Sunday 12 July 2015

New Friends

I am currently able to speak as a person who has taken part in week one of NCS and I must say how brilliant it is. I went into it knowing few people who would also be there which worried me as I don't find making new friends a very easy task to carry out. I know how little confidence I have when it comes to new people so, in some ways, it was my worst nightmare just being put with people I didn't know.

To be quite honest, having chosen drama for my skill, I was panicking in more than one way. My first worry was the the people would be obnoxious, confident and egoistic. With my second being that I dread the idea of performing in front of people. In my very stereotypical mind, I was expecting very confident, loud and self-concerned people. I was conscientious of how I would be able to deal these people for the coach journey there, let alone a whole week with them.

But luckily, to my complete suprise, they were all very down to earth. No one stood out to be the main leader or the most confident. Everyone was welcoming and most were also in the same 'friendless' situation which made it so much easier to make friends. I felt so comfortable with them all so quickly which, in my opinion, is one of the best feelings in the world.

I will admit that it wasn't until the first evening that I made an effort to get to know everyone which I was believe was due to my usual worry that people find me annoying or just dislike me in general. But I soon learnt that they are the kind of people where conversation flows as if you've known each other for years.

NCS as a whole has been incredible so far. I'm so grateful that I have the opportunity to spend even more time with such remarkable people. The first week has been incredibly challenging for me, both physically and mentally. Physically, I have encountered several bruises, cuts and sprains which made the activities even more challenging to participate in. It is because of this that I am even more thankful for my group as they were honestly the most encouraging people I could have had to help me out.
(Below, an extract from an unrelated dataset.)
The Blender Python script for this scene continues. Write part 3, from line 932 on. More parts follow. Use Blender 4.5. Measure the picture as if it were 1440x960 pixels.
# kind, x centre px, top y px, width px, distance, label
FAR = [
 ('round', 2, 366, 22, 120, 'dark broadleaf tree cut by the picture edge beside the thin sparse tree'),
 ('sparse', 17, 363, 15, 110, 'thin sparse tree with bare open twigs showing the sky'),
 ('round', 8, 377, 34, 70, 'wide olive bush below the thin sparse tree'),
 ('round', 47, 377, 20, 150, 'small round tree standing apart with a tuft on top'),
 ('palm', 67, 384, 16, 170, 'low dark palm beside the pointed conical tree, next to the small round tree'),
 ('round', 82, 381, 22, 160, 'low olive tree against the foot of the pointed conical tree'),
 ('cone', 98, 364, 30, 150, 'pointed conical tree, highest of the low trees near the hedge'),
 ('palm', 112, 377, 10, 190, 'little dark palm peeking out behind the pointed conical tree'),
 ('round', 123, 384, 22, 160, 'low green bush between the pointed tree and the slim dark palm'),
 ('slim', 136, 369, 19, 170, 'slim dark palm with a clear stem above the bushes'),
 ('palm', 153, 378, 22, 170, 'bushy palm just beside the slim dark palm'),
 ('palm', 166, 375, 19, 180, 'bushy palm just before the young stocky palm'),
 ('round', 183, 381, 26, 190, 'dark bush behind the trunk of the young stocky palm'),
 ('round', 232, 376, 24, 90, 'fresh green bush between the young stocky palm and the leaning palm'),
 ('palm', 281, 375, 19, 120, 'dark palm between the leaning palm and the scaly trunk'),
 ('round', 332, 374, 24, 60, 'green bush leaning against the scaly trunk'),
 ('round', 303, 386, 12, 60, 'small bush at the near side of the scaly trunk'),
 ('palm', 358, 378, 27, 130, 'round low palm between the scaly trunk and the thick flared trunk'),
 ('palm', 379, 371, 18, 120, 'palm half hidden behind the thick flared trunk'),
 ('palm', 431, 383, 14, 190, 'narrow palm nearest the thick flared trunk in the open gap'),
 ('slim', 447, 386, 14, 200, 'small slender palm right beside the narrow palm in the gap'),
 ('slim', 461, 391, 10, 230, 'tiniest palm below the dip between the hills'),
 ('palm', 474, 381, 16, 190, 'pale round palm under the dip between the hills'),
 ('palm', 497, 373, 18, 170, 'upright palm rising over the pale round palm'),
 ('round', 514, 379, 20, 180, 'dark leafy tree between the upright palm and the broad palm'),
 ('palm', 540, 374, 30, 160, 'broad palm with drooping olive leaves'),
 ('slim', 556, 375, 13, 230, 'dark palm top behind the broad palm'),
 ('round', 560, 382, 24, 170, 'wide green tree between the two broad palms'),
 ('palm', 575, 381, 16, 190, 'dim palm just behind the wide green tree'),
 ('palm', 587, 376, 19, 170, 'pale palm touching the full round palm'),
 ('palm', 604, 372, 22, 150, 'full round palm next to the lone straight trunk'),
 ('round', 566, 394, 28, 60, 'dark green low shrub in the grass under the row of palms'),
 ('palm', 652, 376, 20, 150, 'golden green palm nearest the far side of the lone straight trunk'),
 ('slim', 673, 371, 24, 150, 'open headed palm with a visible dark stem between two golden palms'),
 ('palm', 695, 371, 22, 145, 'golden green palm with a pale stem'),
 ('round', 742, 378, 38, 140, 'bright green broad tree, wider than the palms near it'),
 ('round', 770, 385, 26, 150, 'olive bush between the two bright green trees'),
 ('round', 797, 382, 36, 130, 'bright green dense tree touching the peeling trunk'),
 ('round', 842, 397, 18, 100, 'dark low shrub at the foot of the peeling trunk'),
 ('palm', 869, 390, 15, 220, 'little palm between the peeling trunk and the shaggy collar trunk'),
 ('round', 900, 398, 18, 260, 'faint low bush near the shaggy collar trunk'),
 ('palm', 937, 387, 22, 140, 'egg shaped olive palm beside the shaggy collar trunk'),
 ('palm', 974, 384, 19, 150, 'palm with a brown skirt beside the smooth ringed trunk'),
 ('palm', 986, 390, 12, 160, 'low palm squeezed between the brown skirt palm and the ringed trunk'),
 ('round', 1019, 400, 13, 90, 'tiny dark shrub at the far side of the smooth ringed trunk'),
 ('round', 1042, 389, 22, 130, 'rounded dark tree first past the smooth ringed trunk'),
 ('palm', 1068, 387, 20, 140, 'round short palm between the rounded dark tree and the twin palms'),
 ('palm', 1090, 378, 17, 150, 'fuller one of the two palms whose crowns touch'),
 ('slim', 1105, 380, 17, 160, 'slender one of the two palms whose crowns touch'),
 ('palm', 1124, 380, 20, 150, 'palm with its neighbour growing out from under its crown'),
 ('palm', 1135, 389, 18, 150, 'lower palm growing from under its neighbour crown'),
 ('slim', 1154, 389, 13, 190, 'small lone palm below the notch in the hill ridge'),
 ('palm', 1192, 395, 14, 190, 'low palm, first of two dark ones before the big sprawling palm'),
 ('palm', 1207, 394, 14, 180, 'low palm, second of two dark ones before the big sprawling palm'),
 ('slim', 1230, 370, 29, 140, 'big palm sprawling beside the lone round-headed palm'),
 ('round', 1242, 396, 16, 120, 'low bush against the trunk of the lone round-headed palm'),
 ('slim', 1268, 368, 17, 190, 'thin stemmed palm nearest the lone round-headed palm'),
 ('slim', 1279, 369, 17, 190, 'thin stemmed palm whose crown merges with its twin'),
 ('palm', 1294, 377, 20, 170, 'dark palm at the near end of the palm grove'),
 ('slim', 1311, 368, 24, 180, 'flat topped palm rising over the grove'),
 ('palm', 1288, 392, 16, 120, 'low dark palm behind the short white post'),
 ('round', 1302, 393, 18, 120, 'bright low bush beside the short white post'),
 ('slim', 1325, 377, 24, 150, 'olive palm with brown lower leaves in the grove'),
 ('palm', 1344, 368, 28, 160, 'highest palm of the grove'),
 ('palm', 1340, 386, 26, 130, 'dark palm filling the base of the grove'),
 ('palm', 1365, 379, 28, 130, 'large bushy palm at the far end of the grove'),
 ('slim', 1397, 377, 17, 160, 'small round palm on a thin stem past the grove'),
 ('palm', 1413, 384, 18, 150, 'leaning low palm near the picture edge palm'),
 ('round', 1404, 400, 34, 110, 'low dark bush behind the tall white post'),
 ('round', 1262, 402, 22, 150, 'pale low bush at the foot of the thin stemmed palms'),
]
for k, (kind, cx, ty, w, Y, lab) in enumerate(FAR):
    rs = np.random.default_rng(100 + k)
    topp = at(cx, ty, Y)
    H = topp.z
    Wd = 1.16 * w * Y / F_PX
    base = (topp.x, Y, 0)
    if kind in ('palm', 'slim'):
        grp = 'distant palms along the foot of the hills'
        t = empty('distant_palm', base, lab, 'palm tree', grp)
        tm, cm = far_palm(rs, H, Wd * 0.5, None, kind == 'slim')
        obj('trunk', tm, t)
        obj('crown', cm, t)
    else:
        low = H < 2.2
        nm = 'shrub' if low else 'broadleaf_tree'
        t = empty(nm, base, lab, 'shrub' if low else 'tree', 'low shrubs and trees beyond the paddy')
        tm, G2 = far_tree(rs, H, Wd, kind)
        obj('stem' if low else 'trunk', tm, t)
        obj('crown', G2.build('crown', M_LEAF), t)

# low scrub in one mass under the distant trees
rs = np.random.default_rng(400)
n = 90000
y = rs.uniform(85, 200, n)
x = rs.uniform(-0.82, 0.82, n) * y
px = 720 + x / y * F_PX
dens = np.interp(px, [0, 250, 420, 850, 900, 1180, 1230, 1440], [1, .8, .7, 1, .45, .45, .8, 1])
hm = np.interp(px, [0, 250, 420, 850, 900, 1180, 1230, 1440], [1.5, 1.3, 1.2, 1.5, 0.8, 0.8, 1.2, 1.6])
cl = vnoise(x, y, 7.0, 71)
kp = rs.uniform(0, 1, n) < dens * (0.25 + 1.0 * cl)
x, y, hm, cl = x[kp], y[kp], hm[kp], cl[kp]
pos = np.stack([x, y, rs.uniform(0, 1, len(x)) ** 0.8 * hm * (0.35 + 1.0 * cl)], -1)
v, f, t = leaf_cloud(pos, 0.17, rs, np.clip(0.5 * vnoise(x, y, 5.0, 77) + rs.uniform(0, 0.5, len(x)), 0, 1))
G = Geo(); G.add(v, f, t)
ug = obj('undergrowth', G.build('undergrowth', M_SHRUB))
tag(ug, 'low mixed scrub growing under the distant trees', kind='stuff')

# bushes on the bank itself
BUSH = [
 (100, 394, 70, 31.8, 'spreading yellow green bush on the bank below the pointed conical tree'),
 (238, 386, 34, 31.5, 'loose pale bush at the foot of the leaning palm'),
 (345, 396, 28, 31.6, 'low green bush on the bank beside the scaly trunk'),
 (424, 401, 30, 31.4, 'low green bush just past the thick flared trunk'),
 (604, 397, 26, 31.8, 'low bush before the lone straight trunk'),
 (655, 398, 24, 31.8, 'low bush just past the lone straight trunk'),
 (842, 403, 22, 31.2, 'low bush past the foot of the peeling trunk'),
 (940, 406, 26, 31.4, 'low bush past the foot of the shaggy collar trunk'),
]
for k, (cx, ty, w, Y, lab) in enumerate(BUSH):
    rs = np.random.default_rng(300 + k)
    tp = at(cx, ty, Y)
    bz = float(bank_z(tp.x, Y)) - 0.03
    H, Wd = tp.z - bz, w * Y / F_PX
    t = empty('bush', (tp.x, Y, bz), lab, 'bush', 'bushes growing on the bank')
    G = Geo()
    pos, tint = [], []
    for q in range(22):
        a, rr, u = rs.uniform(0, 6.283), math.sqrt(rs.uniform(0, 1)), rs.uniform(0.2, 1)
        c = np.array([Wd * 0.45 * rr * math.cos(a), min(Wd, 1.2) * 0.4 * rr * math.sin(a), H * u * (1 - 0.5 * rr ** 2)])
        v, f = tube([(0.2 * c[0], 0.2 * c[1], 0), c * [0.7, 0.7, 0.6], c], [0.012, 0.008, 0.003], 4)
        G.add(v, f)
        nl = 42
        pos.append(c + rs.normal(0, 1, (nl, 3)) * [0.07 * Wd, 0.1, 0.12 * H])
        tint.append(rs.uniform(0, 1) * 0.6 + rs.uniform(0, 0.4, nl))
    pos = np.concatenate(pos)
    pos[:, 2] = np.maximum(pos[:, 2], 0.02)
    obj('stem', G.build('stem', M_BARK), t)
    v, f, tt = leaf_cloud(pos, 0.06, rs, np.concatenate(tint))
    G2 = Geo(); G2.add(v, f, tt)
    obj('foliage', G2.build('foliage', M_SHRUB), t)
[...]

There is no way imaginable that I could thank everyone in the group enough for making me feel so extremely welcome and just for generally being so nice. Never in my life have I met a group of people who I could trust so easily and be able to talk to so freely. I am actually quite surprised how well they have all dealt with me as I am more than aware how annoying I can get.

Although I am fearing the drama side of the upcoming week, I feel so much more confident about it knowing how relaxed I feel in the group. I have honestly had the best time so far and I cannot wait to see everyone again. Personally, I just adore being surrounded by people I get on with and feel comfortable with. I know that they will all encourage me throughout the next week and help me to reach my goals as they have already done.

I find it so peculiar how people you have just met can mean more to you than people you have known a lifetime. It really goes to show that it's not the length of time you have known someone but more the type of person they are and just how well you connect. I feel as though I have known them all for such a long time already but it's a wonderful feeling that we still have loads to talk about as I still barely know them.

I have managed to conquer so many fears already and I will hopefully be able to conquer even more next week. NCS has been an incredible opportunity and I'm still only a third done. The activities have been fantastic and really have pushed me, helping me realise what I can do if I put my mind to it. I would again talk about the amazing people I have met but I'm going to assume the message has got across by now.

On that note I will end things by saying that I am so excited for the next week purely because I will get to see everyone again and be in the presence of incredible people. And to those people who, like me, worry about people liking them, take a chance, be a person wo wouldn't expect yourself to be because the outcome could be great. Act confident even if you don't feel it and you will soon find new friends. Do things out of your comfort zone, risk things and you will be thankful. Thankful for a change, thankful for the life you could have, thankful for the new people in your life.